By the end of the night, there were still guitars left, and anyone who’d stuck around through all the performances and still wanted to smash their own guitar got the chance to do so, to the tune of GRLWood’s “I’m Your Dad.”

This was the part of the night where it became clear I was sitting too close. I’d moved into the front row after climbing my way into the second and slipping into the aisle. This was the part of the night where two large pieces of guitar hit the seat next to me.

Almost all of Amanda Hudgins’ work centres around non-destructible pieces, things that are meant to be enjoyed beyond one night. They make installations for children’s museums, for example, which have to survive the onslaught of children. Making One Night Only, Hudgins said, was “freeing.”

“It doesn’t matter because it’s going to get broken over and over again throughout the night and that’s OK,” Amanda said. That sense of freedom, the lack of a tether, was on full display on stage. Everyone who smashed a guitar transformed as soon as the final beat hit. Some took the guitars to the air before windmilling them down. Some took a running start at the metal contact plate. One spiked the guitar directly downwards. They were liberated. For their joy to live, a guitar had to explode. For the audience to cheer, a guitar must cease to be.

Each high-pitched thwap brought a new roar from the crowd. Each player found new and exciting ways to smash the guitar. As guitars pancaked, splintered, and ripped apart, the crowd took on the feel of a bloodthirsty audience in a Roman coliseum. The feedback loop was complete.

After all the guitars were reduced to kindling, more destruction remained. First, Amanda and her colleague Gingy Gibson destroyed the pink controller-glove.

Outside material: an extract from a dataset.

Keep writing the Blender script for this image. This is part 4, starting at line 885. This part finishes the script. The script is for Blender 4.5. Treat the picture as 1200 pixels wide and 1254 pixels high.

The crowd then roared for Hudgins to destroy the laptop that held the game’s code. They did not do this, but they did delete the code from the machine, simply and quietly.

A few of those who had smashed a guitar asked Amanda if they could take home some of the surviving pieces, like the cheap plastic faceplates. They did, and now they have a memento of a game and a night that are otherwise gone forever.